Friday: Snacks abound, too. City Gate, in downtown Spokane, serves meals at various times during the week, but their midmorning and midafternoon coffee and doughnuts fill an off-hours need for warmth and companionship.

And at 11 a.m. and 4 p.m. Monday through Friday, men and women line up at the rectory door at the Cathedral of Our Lady of Lourdes on West Riverside Avenue, where bologna sandwiches are distributed. Matthew Bolar, 68, bounded up the rectory’s steps. A small window slid open.

“One or two sandwiches?” a teen volunteer asked Bolar.

“Two, please,” he said.

Bolar, a retired trucker who says he has spent time in prison, sometimes hears people complain about the food, no matter the free venue he’s eating in. The complaints bug Bolar. “People try to help you, and you’re not appreciative? It’s stupid. You got to say thank you. It’s a duty, don’t you think?”

Saturday: Jake Quinton is 22. He is an AmeriCorps volunteer serving at the House of Charity. He grew up in a solidly middle-class family in St. John, Wash. He graduated last year from Gonzaga University. The oldest of three boys, Quinton now understands that his family’s sacrosanct meal time – “6 p.m. dinner that on a rare day we’d eat at 5:30” – provided him incredible stability.

On a recent Saturday, Quinton ate lunch (turkey casserole, fresh asparagus, salad and bread) surrounded by House of Charity regulars. He reminded some of them to get clean trays for their seconds. This is a Spokane Regional Health District rule. Just like restaurants with paying customers, these free places are inspected, too.

Many of the regulars sit in the same spot, day after day. “An 11 o’clock meal every day is something good to hang your hat on,” Quinton said.

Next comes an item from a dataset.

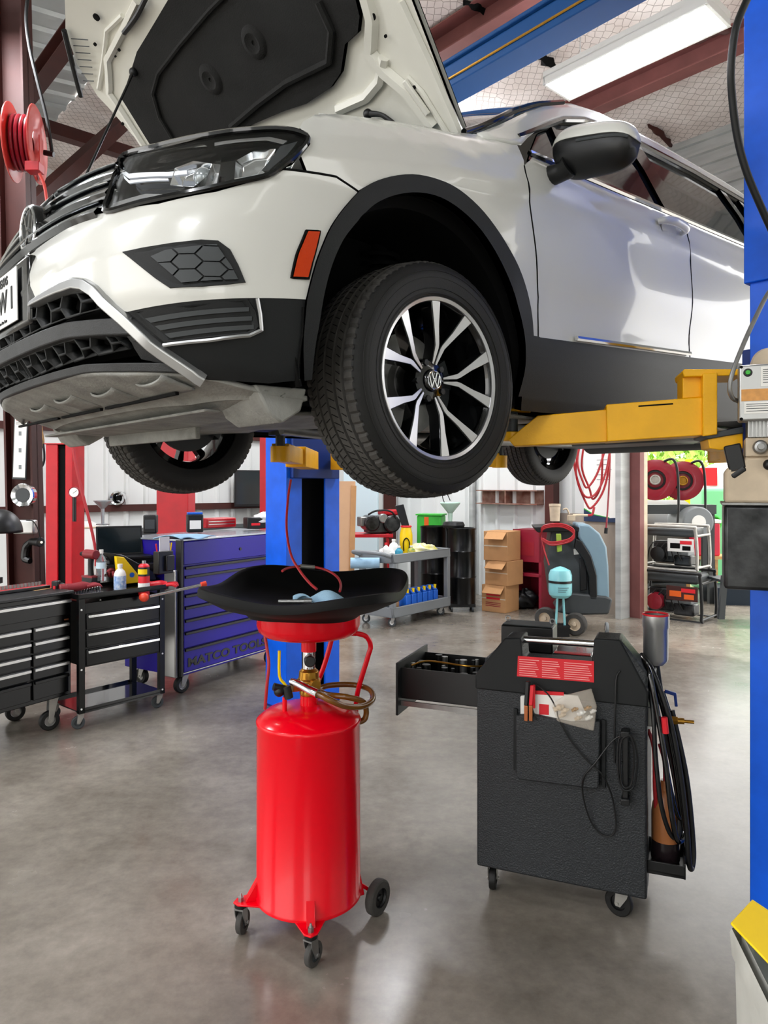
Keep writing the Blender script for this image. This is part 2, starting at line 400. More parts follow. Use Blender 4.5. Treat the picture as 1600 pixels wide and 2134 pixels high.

The House of Charity was established in 1958, grounded in the soup kitchen tradition left over from the Great Depression. The House of Charity is doing fine right now. Food donations and volunteers are plentiful. But all who oversee Inland Northwest meal sites worry about the future.

The stock market jumps up then down, then down some more. Unemployment is on the rise. Will those Great Depression photos, depicting long lines outside soup kitchens, become reality again? Will middle-class donors, area supermarkets and produce companies continue their generosity if the economy drags downward? It is estimated that Inland Northwest meal sites serve 1,200 to 1,500 meals a day. How many more can the free network accommodate?

“I see someone in the future who will get laid off, and they have to pay their mortgage and they say, ‘Hey, I can eat free,’ said Ed McCarron, House of Charity director. “My hope is they feel welcome here.”

At the end of the meal, regular Mark Ferguson approached Quinton to praise the food. Ferguson’s middle-class life, he said, disintegrated due to alcoholism and divorce. “When I was married, we ate dinner at 5 p.m. – every day.”

Sunday: The Neighborhood Sunday Lunch at St. Ann’s Catholic Church, just off East Sprague Avenue, isn’t easy to get to from downtown Spokane. Yet an average of 80 folks find their way to the meal sponsored by 10 Spokane churches.

“It’s A-1 here!” exclaimed Alejandro Garcia. “You get plenty of food and take-out, too.”

Sunday is a day for reflection. So after seven days of eating free in the Inland Northwest, here are a few observations:

More men than women use free meal sites. The numbers increase greatly at the end of the month. Patrons are not asked to prove they are poor, so people of all income levels can eat free. Panhandlers holding “broke and hungry” signs can readily take care of the hungry part.

Free meals don’t get to the root causes of poverty, but the meals allow people to break bread across socioeconomic barriers.

“For those who want to get a firsthand look at poverty, (volunteering) is the most powerful view of what it means to be down and out,” said Jason Clark, executive director of Second Harvest of the Inland Northwest, which distributes more than 1 million pounds of donated food each month, including food to most of the meal sites.

Tim Smith has volunteered at the St. Ann’s lunches for 22 years. As he cleaned up last Sunday’s meal (stew over rice, salad, bread and cake) he summed up what brings him back year after year: “These are real people,” he said. “We have real conversations.”